Isabella of Burgundy was at Calais to welcome him, and to escort him to St. Omer, where high revels were held in his honour and in that of his alliance with Marie of Cleves, Philip's niece.

The week intervening between the betrothal and the nuptials was passed in a succession of banquets and tourneys, gorgeous in their elaboration. Moreover, St. Andrew's Day chancing to fall just then, the new Burgundian Order was convened and the Duke of Orleans was elected a Knight of the Golden Fleece, while in his turn he presented his cousin with the collar of his own Order of the Porcupine. Lord Cornwallis and other English gentlemen who had accompanied Orleans across the Channel participated in these gaieties, nor were they among the least favoured guests, adds Barante.

Amity was triumphant, and there was a general feeling abroad that the returned exile was henceforth to be the ruling power in France. People began to look to him to act as the go-between in their behalf, to be their mediator with Charles VII., still little known at his best. Many towns turned towards him in hopes of finding a friend, and among them was Bruges. But it was not royal favours that Bruges sought. Her burghers felt great inconvenience from the breach with their sovereign duke. Anxious to be reinstated in his grace, they seized the opportunity of reminding Philip of his assertion, and they besought him to enter their gates in company with the Duke of Orleans, a prince of the blood, closer to the French sovereign than the Duke of Burgundy.

After some demur, Philip consented to grant their petition. Possibly he was not loth to be persuaded. The deputies hastened back to Bruges to rejoice their fellow-citizens with the news, and to prepare a reception for their appeased sovereign, calculated to make him content with the late rebels.

Before the grand cortège, composed of the two dukes, their consorts, and the dignitaries who had assisted in the feasts of marriage and of chivalry, reached the gates of Bruges, the citizens were ready with a touching spectacle of humility and repentance.[25]

A league from the gates, the magistrates and burghers stood in the road awaiting the travellers from St. Omer. All were barefooted and bareheaded. Under the December sky they waited the approach of the stately procession. When the duke arrived, they all fell upon their knees and implored him to forgive the late troubles and to reinstate their city in his favour. Philip did not answer immediately—delay was always a feature of these episodes. Thereupon, the Duke of Orleans, both duchesses, and all the gentlemen joined their entreaties to the citizens' prayers. Again a pause, and then, as if generously yielding to pressure, Philip bade the burghers put on their shoes and their hats while he accepted at their hands the keys of all the gates. Then the long procession moved on towards Bruges. At the gate were the clergy, followed by the monks, nuns, and beguins of the various convents and foundations, bearing crosses, banners, reliquaries, and many precious ecclesiastical treasures. There, too, were the gilds and merchants, on horseback, with magnificent accoutrements freshly burnished to do honour to the welcome they offered their forgiving overlord.
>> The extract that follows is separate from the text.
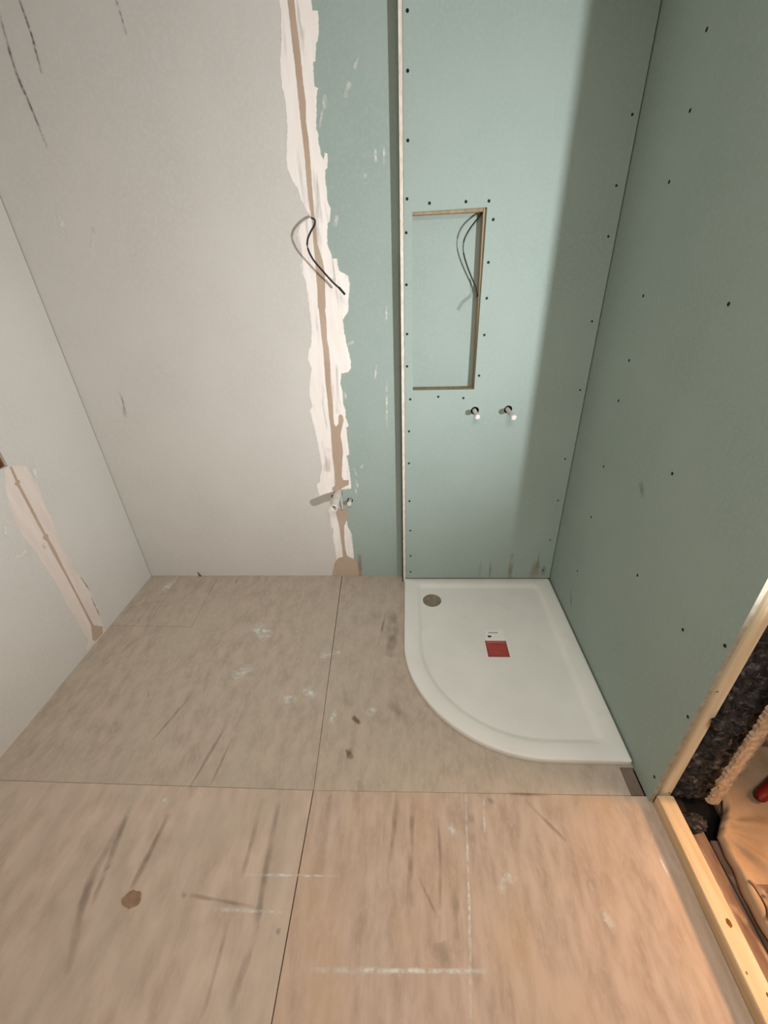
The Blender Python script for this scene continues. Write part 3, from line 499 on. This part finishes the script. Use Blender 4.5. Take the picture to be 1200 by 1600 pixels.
# ---------------------------------------------------------------- smears, scratches and dirt
planes = {'B': (wall_back, lambda p, d: (p[0], BY - .0024 - d, p[1])), 'P': (wall_shower, lambda p, d: (p[0], PY - .0009 - d, p[1])), 'L': (wall_left, lambda p, d: (LX + .0022 + d, p[0], p[1])), 'R': (wall_right, lambda p, d: (leanx(p[0], p[1]) - .001 - d, p[0], p[1])), 'F': (floor, lambda p, d: (p[0], p[1], .0009 + d))}
names = {'line': 'pencil_line', 'light': 'plaster_smear', 'dark': 'dirt_mark', 'brown': 'brown_stain', 'chip': 'brown_stain'}
def smear(pl, kind, wd, *pts):
    par, f = planes[pl]; P2 = catmull([(a, b, 0) for a, b in pts], 8) if len(pts) > 2 else [Vector((pts[0][0], pts[0][1], 0)).lerp(Vector((pts[1][0], pts[1][1], 0)), k / 6) for k in range(7)]
    ext = (P2[-1] - P2[0]).length * .08 + wd * .15; d0 = (P2[0] - P2[1]).normalized(); d1 = (P2[-1] - P2[-2]).normalized(); P2[0] += d0 * ext; P2[-1] += d1 * ext
    bm = bmesh.new(); uvl = bm.loops.layers.uv.new('UVMap'); rows = []; dd = random.uniform(0, .0003)
    for i, p in enumerate(P2):
        d = (P2[min(i + 1, len(P2) - 1)] - P2[max(i - 1, 0)]).normalized(); n = Vector((-d.y, d.x, 0)); hw = wd * .5 * random.uniform(.8, 1.2)
        rows.append([(bm.verts.new(f(p + n * hw * s, dd)), ((s + 1) / 2, i / (len(P2) - 1))) for s in (-1, 0, 1)])
    for a, b in zip(rows, rows[1:]):
        for k in (0, 1):
            q = [a[k], a[k + 1], b[k + 1], b[k]]; fc = bm.faces.new([x[0] for x in q])
            for lp, x in zip(fc.loops, q): lp[uvl].uv = x[1]
    return mesh_obj(names[kind], bm, SM[kind], par)
for s in D['smears']: smear(*s)
pc = thing('plaster_chip', 'small round brown flake stuck on the bare front floor sheet', 'debris', (-.81, .455, 0))
bm = bmesh.new(); n = 18; pts = [(.030 * math.cos(a) * random.uniform(.75, 1.1), .022 * math.sin(a) * random.uniform(.75, 1.1)) for a in (2 * math.pi * k / n for k in range(n))]
prism(bm, pts, 0.0004, .0022); mesh_obj('flake', bm, M_['brown'] if 'brown' in M_ else mat('flake', (160, 130, 108), (142, 114, 92), scale=(60, 60, 60)), pc)
sp = thing('wood_splinter', 'small brown splinter standing against the back wall base', 'debris', (-1.25, 1.93, 0))
bm = bmesh.new(); vs = [bm.verts.new(p) for p in ((-.010, .003, .036), (-.004, .004, .026), (.010, -.002, .001), (-.004, -.004, .001), (-.006, .0, .012), (.004, .006, .004))]
for f in ((0, 1, 4), (1, 2, 4), (4, 2, 3), (1, 5, 2), (0, 4, 3), (0, 3, 5), (0, 5, 1), (2, 5, 3)): bm.faces.new([vs[i] for i in f])
mesh_obj('sliver', bm, M_['knot'], sp)

# ---------------------------------------------------------------- pipes
def pipe(label, x, z, y0, y1, r, cap=True, group=None, tilt=(0, 0)):
    t = thing('capped_pipe' if cap else 'waste_pipe', label, 'pipe', (x, y0, z), group)
    d = Vector((tilt[0], y1 - y0, tilt[1]))
    bm = bmesh.new()
    if cap:
        tube(bm, [(0, .05, 0), d * .7], r * .85, 18); mesh_obj('tube', bm, M_['clear_pipe'], t)
        bm = bmesh.new(); tube(bm, [d * .66, d * .68, d * .70, d * .97, d * 1.0, d * 1.001], [r * .9, r * 1.08, r * 1.08, r * 1.08, r * .9, r * .5], 18); mesh_obj('end_cap', bm, M_['white_pipe'], t)
    else:
        a = Vector((0, .045, 0)); ax = [a, d * .55, d * .56, d * .93, d * .94, d]; rr = [r, r, r * 1.0, r, r * 1.0, r * 1.0]
        R1 = tube(bm, ax, rr, 28, False); R2 = tube(bm, [a, d * .5, d], r * .74, 28, False)
        for k in range(28): bm.faces.new((R1[-1][k], R1[-1][(k + 1) % 28], R2[-1][(k + 1) % 28], R2[-1][k]))
        bmesh.ops.recalc_face_normals(bm, faces=bm.faces[:]); mesh_obj('tube', bm, M_['white_pipe'], t)
        bm = bmesh.new(); c = [Vector(q) for q in ()]
        tube(bm, [d * .945, d * .975], r * 1.06, 28, True)
    return t
pipe('long open white waste pipe sticking out low on the back wall', -.3665, .548, BY, BY - .165, .0195, False)
pipe('short capped pipe just right of the white waste pipe', -.3085, .501, BY, BY - .04, .0108)
pipe('short capped pipe hidden behind the white waste pipe', hx1, hz1, BY, BY - .055, .0108)
pipe('white capped pipe under the niche, nearer the niche corner', PIPES[0][0], PIPES[0][1], PY, PY - .085, .0105)
pipe('white capped pipe below the niche, nearer the right corner', PIPES[1][0], PIPES[1][1], PY, PY - .110, .0112, tilt=(.002, .0))

# ---------------------------------------------------------------- cables
def cable(label, key, r, m_, tip=None):
    p0 = D[key][0]; t = thing('cable', label, 'cable', p0)
    pts = [p - Vector(p0) for p in catmull(D[key], 8)]
    bm = bmesh.new(); tube(bm, pts, r, 10); mesh_obj('sheath', bm, m_, t, True)
    if tip:
        d = (pts[-1] - pts[-2]).normalized(); bm = bmesh.new(); tube(bm, [pts[-1] - d * .03, pts[-1] + d * .004], tip, 10); mesh_obj('taped_end', bm, M_['cable'], t, True)
    return t
cable('dark cable curling out of the joint on the back wall', 'wire', .0036, M_['cable'], .0046)
cable('dark thin cable hanging in the niche opening', 'niche_wire', .0028, M_['cable'])
cable('thin grey strand modelling the bent shadow of the dark niche cable', 'niche_wire_shadow', .0012, M_['wire_shadow_grey'])  # grey strand stands in for the shadow of the dark cable's end

# ---------------------------------------------------------------- shower tray
tray = thing('shower_tray', 'low white offset quadrant shower tray in the right back corner', 'shower tray', (.37, 1.37, 0))
def outline(x0, x1, y0, y1, R, rc=0.0, n=48):
    """rectangle with the front left corner rounded to R and the rest to rc, anticlockwise"""
    pts = []
    def arc(cx, cy, r, a0, a1, k):
        for i in range(k + 1):
            a = math.radians(a0 + (a1 - a0) * i / k); pts.append((cx + r * math.cos(a), cy + r * math.sin(a)))
    arc(x0 + R, y0 + R, R, 180, 270, n)
    r = max(rc, .001)
    arc(x1 - r, y0 + r, r, 270, 360, 8); arc(x1 - r, y1 - r, r, 0, 90, 8); arc(x0 + r, y1 - r, r, 90, 180, 8)
    return pts
X0, X1, Y0, Y1 = -.0265, .7745, .8725, 1.8760
loops = [(outline(X0 + .003, X1 - .002, Y0 + .003, Y1 - .001, .525, .004), .0), (outline(X0, X1, Y0, Y1, .528, .006), .004), (outline(X0, X1, Y0, Y1, .528, .006), .024),
         (outline(X0 + .0015, X1 - .0015, Y0 + .0015, Y1 - .001, .527, .006), .0285), (outline(X0 + .006, X1 - .006, Y0 + .006, Y1 - .003, .523, .008), .0305),
         (outline(X0 + .067, X1 - .066, Y0 + .058, Y1 - .045, .462, .030), .0300), (outline(X0 + .073, X1 - .072, Y0 + .064, Y1 - .052, .458, .028), .0285), (outline(X0 + .083, X1 - .084, Y0 + .076, Y1 - .068, .450, .026), .0205),
         (outline(X0 + .090, X1 - .092, Y0 + .084, Y1 - .076, .446, .024), .0190)]
bm = bmesh.new(); prev = None; off = (.37, 1.37)
for pts, z in loops:
    ring = [bm.verts.new((p[0] - off[0], p[1] - off[1], z)) for p in pts]
    if prev:
        for k in range(len(ring)):
            bm.faces.new((prev[k], prev[(k + 1) % len(ring)], ring[(k + 1) % len(ring)], ring[k]))
    else: bm.faces.new(ring)
    prev = ring
bm.faces.new(prev)
bmesh.ops.recalc_face_normals(bm, faces=bm.faces[:])
o = mesh_obj('tray_body', bm, M_['tray'], tray)
for p in o.data.polygons: p.use_smooth = len(p.vertices) == 4
dx, dy = .1196 - .37, 1.7053 - 1.37
bm = bmesh.new(); tube(bm, [(dx, dy, .0188), (dx, dy, .0205), (dx, dy, .0215)], [.046, .046, .0435], 40); drain = mesh_obj('drain_cover', bm, M_['steel'], tray)
for p in drain.data.polygons: p.use_smooth = False
bm = bmesh.new(); tube(bm, [(dx, dy, .0189), (dx, dy, .0194)], .0485, 40); mesh_obj('drain_ring', bm, M_['sticker_grey'], drain)
st = thing('sticker', 'white and red paper label stuck in the middle of the shower tray', 'label', (.40, 1.41, .0190))
def quad_obj(name, pts, z, m_, parent, th=.0003):
    bm = bmesh.new(); prism(bm, [(p[0] - .40, p[1] - 1.41) for p in pts], z, z + th); return mesh_obj(name, bm, m_, parent)
RW, RE, RN, RS = .3535, .4497, 1.4285, 1.3332
quad_obj('white_panel', [(.355, RN), (RE, RN), (.4485, 1.497), (.366, 1.497)], .0001, M_['sticker_white'], st)
rp = quad_obj('red_panel', [(RW, RS), (RE, RS), (RE, RN), (RW, RN)], .0002, M_['sticker_red'], st)
for nm, r_, m_ in (('border', (RW, RS, RE, RS + .004), 'sticker_dark'), ('border', (RW, RS, RW + .004, RN), 'sticker_dark'), ('border', (RE - .004, RS, RE, RN), 'sticker_dark'), ('rule', (RW + .006, 1.371, RE - .004, 1.3725), 'sticker_dark'),
                   ('rule', (RW + .020, 1.409, RE - .018, 1.412), 'sticker_dark')):
    quad_obj(nm, [(r_[0], r_[1]), (r_[2], r_[1]), (r_[2], r_[3]), (r_[0], r_[3])], .0005, M_[m_], rp, .0001)
for yy, xa, xb in ((1.4235, .007, .088), (1.4165, .008, .090)):   # unreadable rows of print on the red header
    x = RW + xa
    while x < RW + xb:
        l = random.uniform(.004, .011); quad_obj('print', [(x, yy - .0014), (x + l, yy - .0014), (x + l, yy + .0014), (x, yy + .0014)], .0005, M_['sticker_pink'], rp, .0001); x += l + .0025
wpn = [c for c in st.children if c.name.startswith('white_panel')][0] if st.children else None
x = .378
while x < .420:
    l = random.uniform(.003, .006); quad_obj('print', [(x, 1.4760), (x + l, 1.4760), (x + l, 1.4815), (x, 1.4815)], .0005, M_['sticker_grey'], wpn, .0001); x += l + .001
quad_obj('emblem', jag([(.371, 1.450), (.380, 1.448), (.388, 1.452), (.387, 1.461), (.379, 1.459), (.372, 1.463)], .0005, .003), .0005, M_['sticker_black'], wpn, .0001)

# broken brick on the sack
bm = bmesh.new(); bmesh.ops.create_cube(bm, size=1); bmesh.ops.subdivide_edges(bm, edges=bm.edges[:], cuts=4, use_grid_fill=True)
for q in bm.verts:
    q.co = Vector((q.co.x * .12, q.co.y * .09, q.co.z * .06)); q.co += noise.noise_vector(q.co * 25) * .012
mesh_obj('chunk', bm, M_['brick'], bk)
bk.location = (1.34, 1.09, .345)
Throughout Bruges, at convenient places, platforms and stages were erected, whereon were enacted dramatic performances, given continuously, to provide amusement for the collected crowds. Sometimes the presentation carried significance beyond mere entertainment. Here a maid, garbed as a wood nymph, appeared leading a swan which wore the collar of the Golden Fleece and a porcupine. This last beast was to symbolise the Orleans device, Near and Far, as the creature was supposed to project his spines to a distance.

One enthusiastic citizen covered his whole house with gold and the roof with silver leaves to betoken his satisfaction. Indeed, if we may believe the chroniclers, never in the memory of man had any city incurred so much expense to honour its lord. The duke permitted his heart to be touched by these proofs of devotion, and on the very evening of his arrival he evinced that his confidence was restored by sending the civic keys and a gracious message to the magistrates. At the news of this condescension the cries of "Noël" re-echoed afresh through the illuminated streets.

Charles was not present at this entry, which took place on Saturday, December 11th, but Philip was so much entertained with the performance that he sent for his son, and on the following Saturday he and the Countess of Charolais came from Ghent to join the party. The Duke of Orleans and many nobles rode out of the city to meet the young couple, who were formally escorted to the palace by magistrates and citizens in a body. On the Sunday there were repetitions of some of the plays and every attention was offered by the Bruges burghers to their young guests. When Orleans departed with his bride on Tuesday, December 14th, what wonder that the lady wept in sorrow at leaving these gay Burgundian doings!

While Charles did not actually witness the humiliation of the citizens, the seven-year-old boy would, undoubtedly, have heard and known sufficient of the cause of the festivals to be fully aware that the citizens who had dared defy his father were glad to buy back his smiles at any cost to their pride and purse. He would have known, too, that merchants from Venice, Genoa, Florence, and elsewhere joined the Bruges burghers in the welcome to the mollified overlord. It was a spectacle of the relations between a city and the ducal father not to be easily forgotten by the son.